Members of the Jewish community hold a protest against Britain's opposition Labour party leader Jeremy Corbyn and anti-semitism in the  Labour party, outside the British Houses of Parliament in central London on March 26, 2018. / AFP PHOTO / Tolga AKMEN        (Photo credit should read TOLGA AKMEN/AFP/Getty Images)
Thousands protest murder of Holocaust survivor
01:37 - Source: CNN
Paris CNN  — 

Thousands of people marched through Paris on Wednesday evening to protest the killing of a Holocaust survivor in her home over the weekend, in what investigators are treating as an anti-Semitic crime.

Mireille Knoll, 85, was stabbed 11 times and her apartment was set on fire in the attack, French authorities said. Two men in their 20s have been arrested, one a neighbor of Knoll’s and the other a homeless man, a judicial source told CNN.

An image of Mireille Knoll posted on the door of her apartment in Paris on March 27, 2018, after she was found dead.

Protesters marched to Knoll’s home in Paris’ 11th arrondissement on Wednesday, many carrying white roses in mourning for Knoll. Others held signs showing a yellow hand, which became an anti-racism symbol in France some years ago, above the phrase, “Don’t touch my friend.”

Dominique Moisi, co-founder of the Paris-based French Institute of International Relations, said he was marching to call for peace across the country.

“What we want is a kind of unity in the country, behind sanity, humanity, to proclaim the sanctity of life,” he said.

When asked what the protest was about, he said: “The spirit of resistance – a country that says it’s enough, you can’t accept that an old woman who survived … the Holocaust should be murdered.”

Far-right leader Marine Le Pen and far-left leader Jean-Luc Melenchon turned up but were both booed and heckled by the crowd.

French Interior Minister Gerard Collomb, second right, and other French officials marching in Paris on Wednesday,

The Representative Council of Jewish Institutions, known as CRIF, which helped organize the march, had asked Le Pen to stay away, French media reported. Le Pen has contested several elections on an anti-immigration platform and her critics accuse her of racism.
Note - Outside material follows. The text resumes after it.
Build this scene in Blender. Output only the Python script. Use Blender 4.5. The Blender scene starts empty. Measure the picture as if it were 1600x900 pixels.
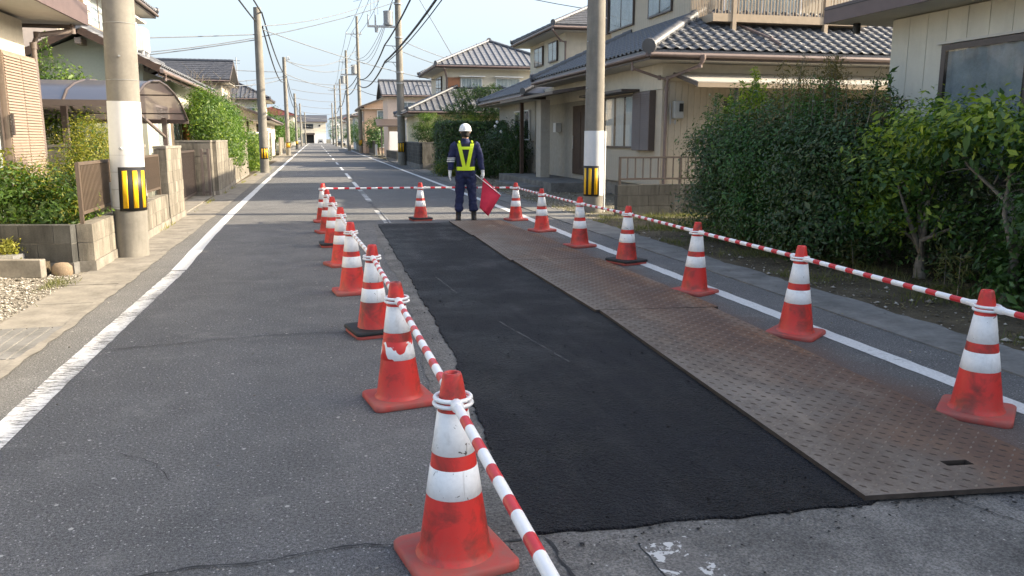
import bpy, bmesh, math, random
import numpy as np
from mathutils import Vector, Matrix
R = math.radians
random.seed(7)
SC = bpy.context.scene
COL = SC.collection

# ---------------------------------------------------------------- camera
PITCH, YAW = 10.5588, 13.4886
cam = bpy.data.cameras.new('camera')
cam.sensor_width = 36; cam.lens = 1250 / 1600 * 36
cam.clip_start = 0.05; cam.clip_end = 6000
camo = bpy.data.objects.new('camera', cam); COL.objects.link(camo)
camo.location = (0, 0, 1.5)
camo.rotation_euler = (R(90 - PITCH), 0, R(-YAW))
SC.camera = camo

# ---------------------------------------------------------------- light
SUN_EL, SUN_AZ = 28.0, 100.0      # azimuth clockwise from +Y (the road's direction)
w = bpy.data.worlds.new('World'); SC.world = w; w.use_nodes = True
nt = w.node_tree
bg = nt.nodes['Background']
sky = nt.nodes.new('ShaderNodeTexSky'); sky.sky_type = 'NISHITA'; sky.sun_disc = False
sky.sun_elevation = R(SUN_EL); sky.sun_rotation = R(SUN_AZ)
sky.air_density = 1.0; sky.dust_density = 3.6; sky.ozone_density = 1.0; sky.altitude = 0
hs = nt.nodes.new('ShaderNodeHueSaturation'); hs.inputs['Saturation'].default_value = .85
nt.links.new(sky.outputs[0], hs.inputs['Color']); 
# pale haze towards the horizon, the same all the way round
tc = nt.nodes.new('ShaderNodeTexCoord'); sx = nt.nodes.new('ShaderNodeSeparateXYZ'); nt.links.new(tc.outputs['Generated'], sx.inputs[0])
mr = nt.nodes.new('ShaderNodeMapRange'); mr.interpolation_type = 'SMOOTHSTEP'; mr.inputs['From Min'].default_value = .26; mr.inputs['From Max'].default_value = .0
nt.links.new(sx.outputs['Z'], mr.inputs['Value'])
mxs = nt.nodes.new('ShaderNodeMix'); mxs.data_type = 'RGBA'; nt.links.new(mr.outputs[0], mxs.inputs[0]); nt.links.new(hs.outputs[0], mxs.inputs[6]); mxs.inputs[7].default_value = (1.75, 2.05, 2.35, 1)
nt.links.new(mxs.outputs[2], bg.inputs[0]); bg.inputs[1].default_value = 0.128
sun = bpy.data.lights.new('sun', 'SUN'); sun.energy = 3.7; sun.angle = R(0.5); sun.color = (1.0, 0.86, 0.66)
suno = bpy.data.objects.new('sun', sun); COL.objects.link(suno)
sd = Vector((math.sin(R(SUN_AZ)) * math.cos(R(SUN_EL)), math.cos(R(SUN_AZ)) * math.cos(R(SUN_EL)), math.sin(R(SUN_EL))))
suno.rotation_euler = sd.to_track_quat('Z', 'Y').to_euler()
suno.location = (30, -10, 30)
SC.view_settings.view_transform = 'Standard'; SC.view_settings.look = 'None'
SC.view_settings.gamma = 1; SC.view_settings.exposure = 1.72
SC.cycles.max_bounces = 6; SC.cycles.transparent_max_bounces = 12

# ---------------------------------------------------------------- naming helpers
def tag(o, label=None, cat=None, group=None, kind=None):
    if label: o['label'] = label
    if cat: o['category'] = cat
    if group: o['group'] = group
    if kind: o['kind'] = kind
    return o
def thing(name, label, cat, loc=(0, 0, 0), rz=0, group=None):
    o = bpy.data.objects.new(name, None); COL.objects.link(o)
    o.empty_display_size = .2
    o.location = loc; o.rotation_euler = (0, 0, rz)
    return tag(o, label, cat, group)
def copy_tree(o, parent=None):
    c = o.copy(); COL.objects.link(c); c.parent = parent
    for ch in o.children: copy_tree(ch, c)
    return c
def abs_origin(p):
    v = Vector((0, 0, 0))
    while p is not None:
        v = v + p.location; p = p.parent
    return v

# ---------------------------------------------------------------- mesh builder (world coordinates)
class MB:
    def __init__(s): s.v = []; s.f = []; s.m = []; s.sm = []
    def add(s, vs, fs, mi=0, smooth=False):
        b = len(s.v); s.v.extend([tuple(map(float, p)) for p in vs])
        for f in fs: s.f.append([b + i for i in f]); s.m.append(mi); s.sm.append(smooth)
        return s
    def box(s, a, b, mi=0):
        x0, y0, z0 = a; x1, y1, z1 = b
        return s.add([(x0,y0,z0),(x1,y0,z0),(x1,y1,z0),(x0,y1,z0),(x0,y0,z1),(x1,y0,z1),(x1,y1,z1),(x0,y1,z1)],
                     [(3,2,1,0),(4,5,6,7),(0,1,5,4),(1,2,6,5),(2,3,7,6),(3,0,4,7)], mi)
    def obox(s, c, ux, uy, h, mi=0, bev=0):
        # oriented box: centre of base c, half vectors ux, uy (2-D), height h
        c = Vector(c); ux = Vector(ux); uy = Vector(uy)
        ux = ux.to_3d() if len(ux) == 2 else ux; uy = uy.to_3d() if len(uy) == 2 else uy
        P = [c-ux-uy, c+ux-uy, c+ux+uy, c-ux+uy]; T = [p + Vector((0,0,h)) for p in P]
        return s.add(P + T, [(3,2,1,0),(4,5,6,7),(0,1,5,4),(1,2,6,5),(2,3,7,6),(3,0,4,7)], mi)
    def beam(s, p, q, w, h, mi=0, up=(0,0,1)):
        p = Vector(p); q = Vector(q); d = (q-p).normalized(); u = Vector(up)
        a = d.cross(u).normalized() * w/2; b = a.normalized().cross(d).normalized() * h/2
        P = [p-a-b, p+a-b, p+a+b, p-a+b]; Q = [x+(q-p) for x in P]
        return s.add(P+Q, [(3,2,1,0),(4,5,6,7),(0,1,5,4),(1,2,6,5),(2,3,7,6),(3,0,4,7)], mi)
    def tube(s, pts, rs, n=8, mi=0, caps=True, smooth=True):
        pts = [Vector(p) for p in pts]
        if not hasattr(rs, '__len__'): rs = [rs]*len(pts)
        t0 = (pts[1]-pts[0]).normalized()
        a = t0.orthogonal().normalized(); vs = []
        for i, p in enumerate(pts):
            t = (pts[min(i+1, len(pts)-1)] - pts[max(i-1, 0)]).normalized()
            a = (a - t*a.dot(t)).normalized(); b = t.cross(a)
            for k in range(n):
                an = 2*math.pi*k/n
                vs.append(p + (a*math.cos(an) + b*math.sin(an))*rs[i])
        fs = []
        for i in range(len(pts)-1):
            for k in range(n):
                k2 = (k+1) % n
                fs.append((i*n+k, i*n+k2, (i+1)*n+k2, (i+1)*n+k))
        s.add(vs, fs, mi, smooth)
        if caps:
            s.add(vs[:n], [tuple(range(n))[::-1]], mi); s.add(vs[-n:], [tuple(range(n))], mi)
        return s
    def lathe(s, c, prof, n=24, mi=0, caps=True, smooth=True, sx=1, sy=1):
        # prof: [(r, z)]
        vs = [(c[0]+r*sx*math.cos(2*math.pi*k/n), c[1]+r*sy*math.sin(2*math.pi*k/n), c[2]+z) for r, z in prof for k in range(n)]
        fs = [(i*n+k, i*n+(k+1)%n, (i+1)*n+(k+1)%n, (i+1)*n+k) for i in range(len(prof)-1) for k in range(n)]
        s.add(vs, fs, mi, smooth)
        if caps:
            s.add(vs[:n], [tuple(range(n))[::-1]], mi); s.add(vs[-n:], [tuple(range(n))], mi)
        return s
    def prism(s, poly, z0, z1, mi=0):
        n = len(poly)
        vs = [(x, y, z0) for x, y in poly] + [(x, y, z1) for x, y in poly]
        return s.add(vs, [tuple(range(n))[::-1], tuple(range(n, 2*n))] + [(i, (i+1)%n, n+(i+1)%n, n+i) for i in range(n)], mi)
    def mesh(s, name, mats, off=(0, 0, 0)):
        me = bpy.data.meshes.new(name)
        if off[0] or off[1] or off[2]: vs = [(a-off[0], b-off[1], c-off[2]) for a, b, c in s.v]
        else: vs = s.v
        me.from_pydata(vs, [], s.f)
        if not isinstance(mats, (list, tuple)): mats = [mats]
        for m in mats: me.materials.append(m)
        me.polygons.foreach_set('material_index', s.m)
        me.polygons.foreach_set('use_smooth', s.sm)
        me.update(); return me
    def build(s, name, mats, parent=None, bevel=0, kind=None, label=None):
        off = abs_origin(parent) if parent is not None else Vector((0, 0, 0))
        me = s.mesh(name, mats, off)
        o = bpy.data.objects.new(name, me); COL.objects.link(o)
        if parent is not None: o.parent = parent
        if bevel:
            md = o.modifiers.new('bevel', 'BEVEL'); md.width = bevel; md.segments = 2; md.limit_method = 'ANGLE'
        if kind: o['kind'] = kind
        if label: o['label'] = label
        return o

def np_mesh(name, V, Fq, mat, parent=None, kind='stuff', attr=None, smooth=False, off=None, mi=None):
    """big meshes from numpy arrays: V (n,3), Fq (m,k)"""
    me = bpy.data.meshes.new(name)
    if off is None: off = abs_origin(parent) if parent is not None else Vector((0, 0, 0))
    V = np.asarray(V, dtype=np.float32) - np.array(off, dtype=np.float32)
    n, k = Fq.shape
    me.vertices.add(len(V)); me.vertices.foreach_set('co', V.ravel())
    me.loops.add(n*k); me.loops.foreach_set('vertex_index', Fq.ravel().astype(np.int32))
    me.polygons.add(n); me.polygons.foreach_set('loop_start', np.arange(0, n*k, k, dtype=np.int32))
    if smooth: me.polygons.foreach_set('use_smooth', np.ones(n, dtype=bool))
    if isinstance(mat, (list, tuple)):
        for q in mat: me.materials.append(q)
    else: me.materials.append(mat)
    if mi is not None: me.polygons.foreach_set('material_index', np.asarray(mi, dtype=np.int32))
    if attr is not None:
        for an, av in attr.items():
            at = me.attributes.new(an, 'FLOAT', 'FACE'); at.data.foreach_set('value', np.asarray(av, dtype=np.float32))
    me.update(calc_edges=True); me.validate()
    o = bpy.data.objects.new(name, me); COL.objects.link(o)
    if parent is not None: o.parent = parent
    if kind: o['kind'] = kind
    return o
def inst(name, me, parent, loc, rot=(0, 0, 0), scale=(1, 1, 1)):
    o = bpy.data.objects.new(name, me); COL.objects.link(o)
    o.parent = parent
    o.location = Vector(loc) - (abs_origin(parent) if parent is not None else Vector((0, 0, 0)))
    o.rotation_euler = rot; o.scale = scale
    return o

# ---------------------------------------------------------------- materials
class NT:
    def __init__(s, name):
        s.m = bpy.data.materials.new(name); s.m.use_nodes = True
        s.t = s.m.node_tree; s.b = s.t.nodes['Principled BSDF']; s._pos = None
    def n(s, t, **kw):
        x = s.t.nodes.new(t)
        for k, v in kw.items():
            if k.startswith('i_'): x.inputs[k[2:].replace('_', ' ')].default_value = v
            else: setattr(x, k, v)
        return x
    def l(s, a, b): s.t.links.new(a, b)
    def pos(s, sc=(1, 1, 1), world=False):
        if world: g = s.n('ShaderNodeNewGeometry').outputs['Position']
        else: g = s.n('ShaderNodeTexCoord').outputs['Object']
        mp = s.n('ShaderNodeMapping'); mp.inputs['Scale'].default_value = sc; s.l(g, mp.inputs[0]); return mp.outputs[0]
    def noise(s, vec, scale, detail=4, rough=.55, dist=0):
        x = s.n('ShaderNodeTexNoise'); x.inputs['Scale'].default_value = scale; x.inputs['Detail'].default_value = detail
        x.inputs['Roughness'].default_value = rough; x.inputs['Distortion'].default_value = dist
        s.l(vec, x.inputs['Vector']); return x.outputs['Fac']
    def vor(s, vec, scale, feature='F1', out='Distance', rnd=1):
        x = s.n('ShaderNodeTexVoronoi', feature=feature); x.inputs['Scale'].default_value = scale
        x.inputs['Randomness'].default_value = rnd
        s.l(vec, x.inputs['Vector']); return x.outputs[out]
    def ramp(s, f, stops, interp='LINEAR'):
        x = s.n('ShaderNodeValToRGB'); x.color_ramp.interpolation = interp
        e = x.color_ramp.elements
        while len(e) < len(stops): e.new(.5)
        for i, (p, c) in enumerate(stops):
            e[i].position = p
            if not hasattr(c, '__len__'): c = (c, c, c)
            e[i].color = (c[0], c[1], c[2], 1)
        s.l(f, x.inputs[0]); return x.outputs[0]
    def mix(s, f, a, b, mode='MIX'):
        x = s.n('ShaderNodeMix', data_type='RGBA', blend_type=mode)
        for sock, v in ((x.inputs[0], f), (x.inputs[6], a), (x.inputs[7], b)):
            if hasattr(v, 'is_linked'): s.l(v, sock)
            elif hasattr(v, '__len__'): sock.default_value = (v[0], v[1], v[2], 1)
            else: sock.default_value = v
        return x.outputs[2]
    def math(s, op, a, b=None, c=None, clamp=False):
        x = s.n('ShaderNodeMath', operation=op, use_clamp=clamp)
        for i, v in enumerate((a, b, c)):
            if v is None: continue
            if hasattr(v, 'is_linked'): s.l(v, x.inputs[i])
            else: x.inputs[i].default_value = v
        return x.outputs[0]
    def sep(s, vec):
        x = s.n('ShaderNodeSeparateXYZ'); s.l(vec, x.inputs[0]); return x.outputs
    def bump(s, h, strength=.5, dist=.01, prev=None):
        x = s.n('ShaderNodeBump'); x.inputs['Strength'].default_value = strength; x.inputs['Distance'].default_value = dist
        s.l(h, x.inputs['Height'])
        if prev is not None: s.l(prev, x.inputs['Normal'])
        return x.outputs[0]
    def rnd(s): return s.n('ShaderNodeObjectInfo').outputs['Random']
    def out(s, col=None, rough=None, nrm=None, metal=None, spec=None):
        for k, v in (('Base Color', col), ('Roughness', rough), ('Normal', nrm), ('Metallic', metal), ('Specular IOR Level', spec)):
            if v is None: continue
            if hasattr(v, 'is_linked'): s.l(v, s.b.inputs[k])
            elif hasattr(v, '__len__'): s.b.inputs[k].default_value = (v[0], v[1], v[2], 1)
            else: s.b.inputs[k].default_value = v
        return s.m
def C_(h, k=1):  # sRGB 0-255 triple to linear
    return tuple((((c/255)/12.92) if c/255 <= .04045 else (((c/255)+.055)/1.055)**2.4)*k for c in h)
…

“I want to show a symbol of unity. I don’t care what the CRIF thinks about me and my party. I think that the people who are booing me just have a disgraceful behavior,” she said, CNN affiliate BMF TV reported.

Some senior ministers were seen at the rally.

French President Emmanuel Macron said Wednesday that those who killed Knoll had “desecrated our sacred values and our memory.”

Knoll had evaded the Vel’ d’Hiv Roundup, which was ordered by Nazi occupiers in 1942 and resulted in the mass arrest of 13,000 French Jews, according to French lawmaker Meyer Habib, Reuters reported.

Those detained were held at the Vel’ d’Hiv cycling track in Paris before thousands were deported to the Auschwitz concentration camp in Nazi-occupied Poland.

Earlier on Wednesday, vandals trashed the offices of a Jewish student group at the Pantheon-Sorbonne University in Paris and scrawled the premises with anti-Semitic messages.

Sacha Ghozlan, director of the Jewish group, said that among the messages were “Zionist place” and “death to Israel.”